A middle school drama teacher in Illinois has filed a lawsuit against her school district, alleging that it is violating anti-discrimination laws and the U.S. Constitution through its curriculum that pits “different racial groups against each other” in the name of “anti-racism.”
Deemar is being represented by the Southeastern Legal Foundation.
Among a number of objectives in the training, teachers are stereotyped by trainers and divided according to their race, the complaint says. Teachers are required as part of the training to accept that white individuals are “loud, authoritative … controlling” and to hold the view that “to be less white is to be less racially oppressive,” according to the lawsuit. It added that teachers were taught to modify their viewpoint to fit the theory that “White identity is inherently racist” and to denounce “white privilege.”
If teachers oppose, question, or “disengage” from the views promoted in the training, the district “blatantly calls them ‘racist,’” the lawsuit alleges.
Students in the district, meanwhile, are then taught these concepts by their teachers who are mandated according to the curriculum for Pre-K through eighth grade to impose the race-based worldview on their students, the lawsuit added. As a result, students are expected to gather by race in “affinity groups,” and to participate in “privilege walks” based on their skin color. They are also given books depicting “whiteness” as a devil that “mess[es] endlessly” with “all fellow humans of color.”
The children were also taught “whiteness is a bad deal,” white people send “overt and subliminal messages” that they are “superior” and black people are “bad, ugly, and inferior,” and that pretending not to see skin color “helps racism,” according to the complaint.
The lawsuit alleges these practices violate Title VI of the Civil Rights Act and the Equal Protection guarantee, as well as the Equal Protection Clause of the Fourteenth Amendment of the U.S. Constitution.
“Fostering racial identities, promoting the idea that they are in conflict, and perpetuating divisive stereotypes pits teachers and children against one another based on the color of their skin,” the lawsuit says. “They teach them that their whole identity comes from the color of their skin. They teach them to hate each other. They teach them not only how to be racist, but that they should be racist.”
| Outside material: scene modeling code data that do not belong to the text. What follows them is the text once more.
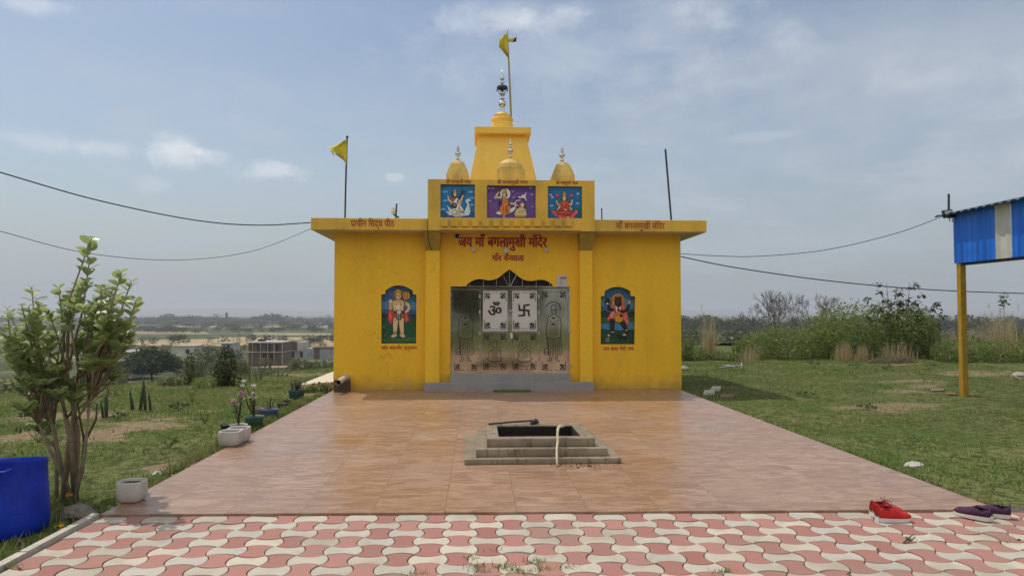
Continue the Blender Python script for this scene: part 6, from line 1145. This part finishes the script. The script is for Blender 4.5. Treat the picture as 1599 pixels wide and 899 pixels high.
# fallen twig and dry leaves on the pavers
c = gp(1416, 843, -.014); t = thing('dry_twig', 'dry curled twig with leaf scraps lying on the pavers below the red shoes', 'twig', c); b = MB(); b.tube([gp(1411, 847, -.008), gp(1418, 840, .004), gp(1427, 833, .0)], [.006, .005, .003], 6); b.tube([gp(1418, 840, .004), gp(1426, 841, .01), gp(1430, 838, .0)], [.004, .003, .002], 5); b.build('stem', M_BARK, t); quads('leaves', leaf_quads(ellipsoid_pts(gp(1417, 842, .0), (.03, .04, .01), 14, .1), .03, .5, .4), pm('dry_leaf', (.09, .055, .03), .3, 20, .9), t)
for px, py, lab in ((1324, 895, 'dark curled dry leaf at the bottom edge of the pavers'), (1590, 843, 'green brown dry leaf at the right edge of the pavers'), (1512, 849, 'dark dry leaf crumb on the pavers below the purple shoes'), (30, 888, 'dark red dry leaf on the pavers at the lower left'), (1370, 858, 'thin dry leaf on a paver joint below the twig')):
    c = gp(px, py, -.012); tag(quads('dry_leaf', leaf_quads(np.array([tuple(c), (c.x + .012, c.y + .005, c.z + .003)]), .04, .7, .4), pm('dry_leaf', (.09, .055, .03), .3, 20, .9)), lab, 'leaf', 'dry leaves on the pavers')
# ------------------------------------------------------------------ open shed with blue sheet, right
SXp, SYp = gt(1505.5, 617).x, gt(1505.5, 617).y; M_SHEET = pm('blue_sheet', (.010, .17, .74), .12, 3, .4, bump=.03); M_WSHEET = pm('white_sheet', (.55, .56, .50), .12, 3, .4, bump=.03); M_POST = pm('yellow_post_paint', (.42, .25, .018), .25, 7, .6)
t = thing('open_shed', 'open sided shed with blue and white sheet skirting on yellow posts', 'shed', (SXp, SYp, -.06)); zsb, zst = at(1505, 411, SYp).z, at(1505, 333, SYp).z; SXE = SXp + 5.6; rise = .22
for yy in (SYp, SYp - 4.4, SYp - 8.6):
    for xx in (SXp, SXE): b = MB(); w = .058; b.box(xx - w, xx + w, yy - w, yy + w, float(terr(xx, yy)) - .1, zst + (rise * (xx - SXp))); b.build('post', M_POST, t, bevel=.006)
def corr(name, mat, y0, y1, x, z0, z1, parent, pitch=.21):
    N = max(4, int(abs(y1 - y0) / pitch) * 6); V = []; F = []
    for i in range(N + 1):
        y = y0 + (y1 - y0) * i / N; k = (y / pitch) % 1; o = .032 if k < .14 else (.012 if .45 < k < .55 or .72 < k < .80 else 0); V += [(x - o, y, z0), (x - o, y, z1)]
    for i in range(N): F.append((i * 2, i * 2 + 2, i * 2 + 3, i * 2 + 1))
    b = MB(); b.add(V, F); o = b.build(name, mat, parent); s = o.modifiers.new('sheet', 'SOLIDIFY'); s.thickness = .004; return o
xs_ = SXp - .075; yA, yB, yC_ = SYp + .06, at(1557, 400, 1).y, 0
def ypx(px): d = pix_dir(px, 370); return xs_ / d.x * d.y
corr('blue_skirting', M_SHEET, SYp + .09, ypx(1557), xs_, zsb, zst + .02, t); corr('white_skirting', M_WSHEET, ypx(1557) - .005, ypx(1579.5), xs_ - .006, zsb, zst + .02, t, .5); corr('blue_skirting', M_SHEET, ypx(1579.5) - .005, SYp - 8.8, xs_, zsb, zst + .02, t)
b = MB(); V = []; F = []; N = 46; x0, x1, y0, y1 = SXp - .30, SXE + .3, SYp - 9, SYp + .35
for i in range(N * 3 + 1):
    y = y0 + (y1 - y0) * i / (N * 3); o = (0, .03, .03)[i % 3]
    V += [(x0, y, zst + .03 + o + rise * (x0 - SXp)), (x1, y, zst + .03 + o + rise * (x1 - SXp))]
for i in range(N * 3): F.append((i * 2, i * 2 + 1, i * 2 + 3, i * 2 + 2))
b.add(V, F); o = b.build('roof', pm('grey_blue_roof_sheet', (.10, .14, .20), .2, 3, .5, bump=0), t); s = o.modifiers.new('sheet', 'SOLIDIFY'); s.thickness = .012
for yy in (SYp + .05, SYp - 2.2, SYp - 4.4, SYp - 6.6, SYp - 8.7): b = MB(); b.loft4([(x0 + .1, yy - .04, zst - .06 + rise * (x0 - SXp + .1)), (x1 - .1, yy - .04, zst - .06 + rise * (x1 - SXp - .1)), (x1 - .1, yy + .04, zst - .06 + rise * (x1 - SXp - .1)), (x0 + .1, yy + .04, zst - .06 + rise * (x0 - SXp + .1))], [(x0 + .1, yy - .04, zst + .02 + rise * (x0 - SXp + .1)), (x1 - .1, yy - .04, zst + .02 + rise * (x1 - SXp - .1)), (x1 - .1, yy + .04, zst + .02 + rise * (x1 - SXp - .1)), (x0 + .1, yy + .04, zst + .02 + rise * (x0 - SXp + .1))]); b.build('rafter', M_IRON, t)
b = MB(); b.box(SXp - .03, SXp + .03, SYp - 8.7, SYp, zsb - .05, zsb + .02); b.build('skirting_rail', M_IRON, t)
yL = SYp + .2; q = at(1482, 332, yL); t = thing('floodlight', 'small square grey floodlight with a pipe stub at the corner of the shed roof', 'floodlight', q); b = MB(); b.tube([at(1481.5, 330, yL), at(1481.5, 303, yL)], .022, 10); b.build('pipe', M_IRON, t); b = MB(); c, d = at(1473, 328, yL), at(1488.5, 340, yL)
P = [at(a, e, yL - .05) for a, e in ((1473, 329), (1487, 326.5), (1489.5, 337), (1476, 341))]; b.loft4(P, [p + Vector((0, .07, .01)) for p in P]); b.build('lamp_housing', M_IRON, t, bevel=.006); b = MB(); m = sum(P, Vector()) / 4; Q = [m + (p - m) * .82 + Vector((0, -.004, 0)) for p in P]; b.loft4(Q, [p + Vector((0, .003, 0)) for p in Q]); b.build('lamp_glass', pm('floodlight_glass', (.42, .44, .46), .05, 6, .25, bump=0), t)
b = MB(); b.tube([at(1483, 338, yL), at(1483, 346, yL)], .008, 6); b.tube([at(1487, 337, yL), at(1487, 347, yL)], .008, 6); b.tube([at(1483, 330, yL), Vector((SXp - .2, yL, zst + .02))], .012, 6); b.build('bracket', M_IRON, t)
# ------------------------------------------------------------------ overhead wires
def wire(label, pts, r=.009):
    P = [at(a, c, Y) for a, c, Y in pts]; Q = []
    for i in range(len(P) - 1):
        p0, p1, p2, p3 = P[max(i - 1, 0)], P[i], P[i + 1], P[min(i + 2, len(P) - 1)]
        for k in range(10): u = k / 10; Q.append(.5 * ((2 * p1) + (p2 - p0) * u + (2 * p0 - 5 * p1 + 4 * p2 - p3) * u * u + (3 * p1 - p0 - 3 * p2 + p3) * u ** 3))
    b = MB(); b.tube(Q + [P[-1]], r, 5); return tag(b.build('overhead_wire', M_BLACK, smooth=True), label, 'wire', 'overhead wires')
wire('upper black wire running from the left edge down to the roof cornice', [(-60, 251, 11), (0, 269, 11.5), (150, 312, 12.5), (300, 343, 13.3), (400, 351.5, 13.8), (485, 347.5, YC + .02)], .011); wire('lower thin wire sagging from the left edge to the cornice corner', [(-60, 347, 12), (0, 361, 12.3), (130, 394, 13), (268, 406, 13.6), (390, 393, 14), (486, 357, YC + .1)], .006)
wire('thin wire strung from the temple side to the shed floodlight', [(1063, 396, YF + .2), (1120, 399.5, 14.6), (1185, 400, 14.4), (1290, 390, 14.2), (1400, 364, 14), (1479, 335, yL)], .007); wire('black wire sagging from the temple side past the yellow post to the right edge', [(1063, 400.5, YF + .3), (1150, 418, 15.2), (1300, 439, 15.8), (1450, 452, 16.3), (1599, 458, 16.8), (1680, 459, 17)], .012)
wire('thin loose wire hanging across the left pillar corbel', [(667.5, 342, YPR - .02), (668, 358, YPR - .01), (668.5, 372, YF - .45), (673, 388, YF - .2), (676, 391, YF - .18)], .006)
# ------------------------------------------------------------------ air between here and the hills
HAZE = 0.00038
m = bpy.data.materials.new('pale_air'); m.use_nodes = True; N_ = m.node_tree.nodes; N_.remove(N_['Principled BSDF']); v = N_.new('ShaderNodeVolumePrincipled'); v.inputs['Density'].default_value = HAZE; v.inputs['Color'].default_value = (.88, .93, 1, 1); v.inputs['Anisotropy'].default_value = .2; m.node_tree.links.new(v.outputs[0], N_['Material Output'].inputs['Volume'])
b = MB(); b.box(-7200, 7200, -80, 7900, -18, 58); h = b.build('haze', m); tag(h, kind='stuff')
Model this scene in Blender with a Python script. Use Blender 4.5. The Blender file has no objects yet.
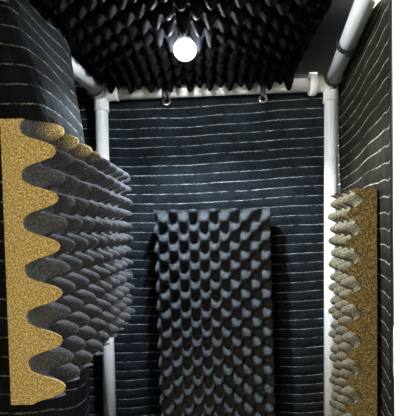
import bpy, bmesh, math, random
from mathutils import Vector, Matrix, noise
random.seed(4)
SC = bpy.context.scene
COL = SC.collection
R = math.radians

# ------------------------------------------------------------------ camera
F = 400.0
EYE = Vector((0, 0, 1.40))
PITCH, ROLL = 2.0, -1.2
SHIFT = (23 + F * math.tan(R(PITCH))) / 416.0
CR = Matrix.Rotation(R(90 - PITCH), 3, 'X') @ Matrix.Rotation(R(ROLL), 3, 'Z')
cam = bpy.data.cameras.new('camera')
cam.sensor_width = 36
cam.lens = 36 * F / 416
cam.shift_y = SHIFT
cam.clip_start = 0.02
co = bpy.data.objects.new('camera', cam)
co.matrix_world = Matrix.Translation(EYE) @ CR.to_4x4()
COL.objects.link(co)
SC.camera = co

def P(px, py, depth):
    """world point seen at (px,py) of the photo at world distance y = depth"""
    d = CR @ Vector(((px - 208) / F, (208 - py) / F + SHIFT * 416 / F, -1))
    return EYE + d * (depth / d.y)

# ------------------------------------------------------------------ helpers
def tag(o, label=None, cat=None, group=None, kind=None):
    if label: o['label'] = label
    if cat: o['category'] = cat
    if group: o['group'] = group
    if kind: o['kind'] = kind
    return o

def empty(name, loc=(0, 0, 0)):
    o = bpy.data.objects.new(name, None)
    o.empty_display_size = 0.05
    o.location = loc
    COL.objects.link(o)
    return o

def link(name, bm, mats, parent=None, smooth=True, origin=None):
    bmesh.ops.recalc_face_normals(bm, faces=bm.faces)
    me = bpy.data.meshes.new(name)
    org = Vector(origin) if origin is not None else Vector((0, 0, 0))
    if origin is not None:
        bmesh.ops.translate(bm, verts=bm.verts, vec=-org)
    bm.to_mesh(me)
    bm.free()
    if not isinstance(mats, (list, tuple)): mats = [mats]
    for m in mats: me.materials.append(m)
    for p in me.polygons: p.use_smooth = smooth
    o = bpy.data.objects.new(name, me)
    COL.objects.link(o)
    if parent is not None:
        o.parent = parent
        o.location = org - parent.location
    else:
        o.location = org
    return o

def box_bm(lo, hi, bevel=0):
    bm = bmesh.new()
    bmesh.ops.create_cube(bm, size=1)
    lo, hi = Vector(lo), Vector(hi)
    for v in bm.verts:
        v.co = Vector([lo[i] + (v.co[i] + .5) * (hi[i] - lo[i]) for i in range(3)])
    if bevel:
        bmesh.ops.bevel(bm, geom=bm.edges, offset=bevel, segments=2, affect='EDGES', profile=.6)
    return bm

def frame_for(d):
    d = d.normalized()
    a = Vector((0, 0, 1)) if abs(d.z) < .9 else Vector((1, 0, 0))
    x = d.cross(a).normalized()
    return x, d.cross(x).normalized()

def tube(bm, pts, rads, seg=24, cap=True):
    """stack of rings along a list of points"""
    rings = []
    pts = [Vector(p) for p in pts]
    for i, p in enumerate(pts):
        a = pts[max(i - 1, 0)]; b = pts[min(i + 1, len(pts) - 1)]
        if (b - a).length < 1e-9: b = a + (pts[-1] - pts[0])
        if i and (pts[i] - pts[i - 1]).length < 1e-6 or (i + 1 < len(pts) and (pts[i + 1] - pts[i]).length < 1e-6):
            b, a = pts[-1], pts[0]
        x, y = frame_for(b - a)
        r = rads[i] if isinstance(rads, (list, tuple)) else rads
        rings.append([bm.verts.new(p + (x * math.cos(t) + y * math.sin(t)) * r)
                      for t in (2 * math.pi * k / seg for k in range(seg))])
    for A, B in zip(rings, rings[1:]):
        for k in range(seg):
            bm.faces.new((A[k], A[(k + 1) % seg], B[(k + 1) % seg], B[k]))
    if cap:
        bm.faces.new(rings[0]); bm.faces.new(rings[-1])

def torus(bm, c, axis, rad, r, seg=32, sub=10, flat=1.0):
    """ring; flat>1 widens the cross-section along the axis"""
    c = Vector(c); axis = Vector(axis).normalized()
    x, y = frame_for(axis)
    rings = []
    for i in range(seg):
        t = 2 * math.pi * i / seg
        d = x * math.cos(t) + y * math.sin(t)
        rings.append([bm.verts.new(c + d * (rad + r * math.cos(s)) + axis * r * flat * math.sin(s))
                      for s in (2 * math.pi * k / sub for k in range(sub))])
    for i in range(seg):
        A, B = rings[i], rings[(i + 1) % seg]
        for k in range(sub):
            bm.faces.new((A[k], A[(k + 1) % sub], B[(k + 1) % sub], B[k]))

# ------------------------------------------------------------------ materials
class NT:
    def __init__(s, name):
        s.m = bpy.data.materials.new(name); s.m.use_nodes = True
        s.t = s.m.node_tree; s.n = s.t.nodes; s.l = s.t.links
        s.b = s.n['Principled BSDF']
    def add(s, typ, **kw):
        n = s.n.new(typ)
        for k, v in kw.items(): setattr(n, k, v)
        return n
    def math(s, op, a, b=None, c=None):
        n = s.add('ShaderNodeMath', operation=op)
        for i, v in enumerate((a, b, c)):
            if v is None: continue
            if isinstance(v, (int, float)): n.inputs[i].default_value = v
            else: s.l.new(v, n.inputs[i])
        return n.outputs[0]
    def noise(s, vec, scale, detail=2, rough=.5):
        n = s.add('ShaderNodeTexNoise')
        n.inputs['Scale'].default_value = scale
        n.inputs['Detail'].default_value = detail
        n.inputs['Roughness'].default_value = rough
        if vec is not None: s.l.new(vec, n.inputs['Vector'])
        return n.outputs['Fac']
    def ramp(s, fac, stops):
        n = s.add('ShaderNodeValToRGB')
        e = n.color_ramp.elements
        while len(e) < len(stops): e.new(.5)
        for el, (p, c) in zip(e, stops):
            el.position = p; el.color = (*c, 1)
        s.l.new(fac, n.inputs[0])
        return n.outputs[0]
    def mix(s, fac, a, b):
        n = s.add('ShaderNodeMix', data_type='RGBA')
        if isinstance(fac, (int, float)): n.inputs[0].default_value = fac
        else: s.l.new(fac, n.inputs[0])
        for i, v in ((6, a), (7, b)):
            if isinstance(v, tuple): n.inputs[i].default_value = (*v, 1)
            else: s.l.new(v, n.inputs[i])
        return n.outputs[2]
    def bump(s, h, strength, dist):
        n = s.add('ShaderNodeBump')
        n.inputs['Strength'].default_value = strength
        n.inputs['Distance'].default_value = dist
        s.l.new(h, n.inputs['Height'])
        s.l.new(n.outputs[0], s.b.inputs['Normal'])

def plain(name, col, rough=.5, metal=0, nscale=30, var=.15, spec=.5):
    k = NT(name)
    tc = k.add('ShaderNodeTexCoord').outputs['Object']
    f = k.noise(tc, nscale, 3)
    c = k.ramp(f, [(.3, tuple(x * (1 - var) for x in col)), (.7, tuple(min(1, x * (1 + var)) for x in col))])
    k.l.new(c, k.b.inputs['Base Color'])
    k.b.inputs['Roughness'].default_value = rough
    k.b.inputs['Metallic'].default_value = metal
    k.b.inputs['Specular IOR Level'].default_value = spec
    return k.m

def foam_mat(name, dark, mid, spark, cell=420, bstr=.55, edge=None):
    k = NT(name)
    tc = k.add('ShaderNodeTexCoord').outputs['Object']
    f = k.noise(tc, cell, 2, .6)
    g = k.noise(tc, 14, 3)
    c = k.ramp(f, [(.30, dark), (.5, mid), (.68, spark)])
    c2 = k.mix(k.math('MULTIPLY', g, .6), c, mid)
    if edge:  # mixes in the painted warm-light colours by vertex
        at = k.add('ShaderNodeAttribute'); at.attribute_name = 'edge'
        e = k.ramp(f, [(.30, edge[0]), (.5, edge[1]), (.68, edge[2])])
        fac = k.math('MULTIPLY', at.outputs['Fac'], k.math('ADD', k.math('MULTIPLY', f, 1.2), .3)); fac.node.use_clamp = True
        c2 = k.mix(fac, c2, e)
    k.l.new(c2, k.b.inputs['Base Color'])
    k.b.inputs['Roughness'].default_value = .95
    k.b.inputs['Specular IOR Level'].default_value = .0
    k.bump(f, bstr, .004)
    return k.m

def blanket_mat(name, base, stitch, pitch=.041, strength=1.0, wobble=.012):
    k = NT(name)
    uv = k.add('ShaderNodeUVMap'); uv.uv_map = 'UVMap'
    sx = k.add('ShaderNodeSeparateXYZ'); k.l.new(uv.outputs[0], sx.inputs[0])
    u, v = sx.outputs[0], sx.outputs[1]
    wob = k.math('MULTIPLY', k.math('SUBTRACT', k.noise(uv.outputs[0], 5, 2), .5), wobble)
    zig = k.math('MULTIPLY', k.math('PINGPONG', u, .011), .16)
    vv = k.math('DIVIDE', k.math('ADD', k.math('ADD', v, wob), zig), pitch)
    fr = k.math('SUBTRACT', k.math('FRACT', vv), .5)          # -0.5 .. 0.5, stitch at 0
    ab = k.math('ABSOLUTE', fr)
    line = k.math('LESS_THAN', ab, .036)
    br = k.noise(uv.outputs[0], 22, 4, .7)
    brk = k.math('MULTIPLY', line, k.math('MULTIPLY', k.math('SUBTRACT', br, .36), 3.2))
    brk.node.use_clamp = True
    cloth = k.noise(uv.outputs[0], 9, 5, .65)
    basec = k.ramp(cloth, [(.3, tuple(x * .45 for x in base)), (.7, tuple(x * 1.8 for x in base))])
    c = k.mix(k.math('MULTIPLY', brk, strength), basec, stitch)
    k.l.new(c, k.b.inputs['Base Color'])
    k.b.inputs['Roughness'].default_value = .9
    k.b.inputs['Specular IOR Level'].default_value = .08
    puff = k.math('POWER', k.math('MULTIPLY', ab, 2), .45)     # pillowed channel between stitch lines
    wr = k.noise(uv.outputs[0], 17, 4, .6)
    hgt = k.math('ADD', k.math('MULTIPLY', puff, .6), k.math('MULTIPLY', wr, 1.2))
    k.bump(hgt, .8, .010)
    return k.m

M_PIPE = plain('white_pvc', (.84, .84, .83), .35, nscale=12, var=.05)
M_FIT = plain('white_pvc_fitting', (.72, .72, .69), .35, nscale=12, var=.05)
M_STRAP = plain('black_strap', (.008, .008, .009), .55, nscale=60)
M_RING = plain('bright_metal', (.75, .75, .75), .25, metal=1, var=.05)
WARM_LIT = ((.07, .046, .014), (.38, .275, .100), (.86, .74, .42))  # warm front light painted into the colour of the cut foam
M_CHAR = foam_mat('charcoal_foam', (.010, .010, .012), (.044, .046, .050), (.12, .12, .125), 420, .35, edge=WARM_LIT)
M_BACKF = foam_mat('slate_foam', (.014, .016, .018), (.050, .055, .060), (.13, .14, .15), 340, .35)
M_CUT = foam_mat('warm_lit_cut_foam', *WARM_LIT, 340, .7)
M_CUTR = foam_mat('warm_lit_cut_foam_right', (.035, .024, .008), (.24, .175, .070), (.80, .68, .38), 240, .8)  # right panel's cut sides, warm light painted into the colour
M_LITR = foam_mat('warm_lit_foam', (.035, .030, .018), (.12, .107, .072), (.30, .27, .19), 300, .6)  # right panel's bumps, foam colour warmed to show light falling on them
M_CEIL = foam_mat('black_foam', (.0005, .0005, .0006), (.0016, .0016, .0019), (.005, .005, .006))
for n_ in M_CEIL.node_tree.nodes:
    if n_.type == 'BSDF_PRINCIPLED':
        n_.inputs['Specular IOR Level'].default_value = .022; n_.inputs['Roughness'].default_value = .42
M_BLK = blanket_mat('navy_black_blanket', (.0080, .0105, .0132), (.42, .45, .46))
M_BLKL = blanket_mat('black_blanket', (.0045, .0056, .0066), (.20, .21, .185), .047)
M_BLKR = blanket_mat('warm_lit_blanket', (.014, .013, .0085), (.50, .475, .38), .043, wobble=.006)  # olive tint is warm front light put into the cloth colour
M_BIND = plain('black_binding', (.003, .003, .0035), .9)
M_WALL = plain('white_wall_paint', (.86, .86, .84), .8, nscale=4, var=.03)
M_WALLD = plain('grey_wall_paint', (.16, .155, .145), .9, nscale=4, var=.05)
M_FLOOR = plain('grey_carpet', (.10, .095, .085), .95, nscale=180, var=.4)
M_CEILING = plain('ceiling_paint', (.3, .3, .29), .9, nscale=4, var=.03)
M_HOUS = plain('white_plastic', (.9, .9, .9), .4)
k = NT('lit_diffuser')
k.b.inputs['Base Color'].default_value = (.9, .95, 1, 1)
k.b.inputs['Emission Color'].default_value = (.86, .93, 1, 1)
k.b.inputs['Emission Strength'].default_value = 470
M_LED = k.m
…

The Evanston School District didn’t immediately respond to a request for comment by The Epoch Times.
“The racial predictability of achievement and disciplinary outcomes is attributable to institutional racism, cultural biases and other societal factors,” it says. “The district recognizes that in order to provide educational opportunities that result in equitable outcomes, particularly for Black/Brown students, that it must proactively acknowledge and intentionally address racial and cultural biases, in an effort to eliminate institutional structures and practices that affect student learning and achievement.”
The lawsuit come as efforts to incorporate elements of the quasi-Marxist Critical Race Theory (CRT) into American classrooms face intense pushback from moderates and conservatives. States that have banned or restricted the teaching of CRT in public schools include Florida, North Carolina, Oklahoma, and Texas, while more than a dozen states are considering or have partially imposed similar restrictions.
The CRT is rooted in the Marxist theory of class struggle but with a particular focus on race. Proponents of CRT see racism in every aspect of the American public and private life, and seek to dismantle American institutions—such as the Constitution and legal system—which they deem to be inherently and irredeemably racist.
The lawsuit commented that ideologies like CRT are advocating “equity” in a departure from the U.S. tradition of striving for equality as “proclaimed in the Declaration of Independence [and] defended in the Civil War,” which is about sameness and treating everyone in an identical manner regardless of their race.
“Equality strives for equal opportunity while equity strives for equal outcomes,” it said.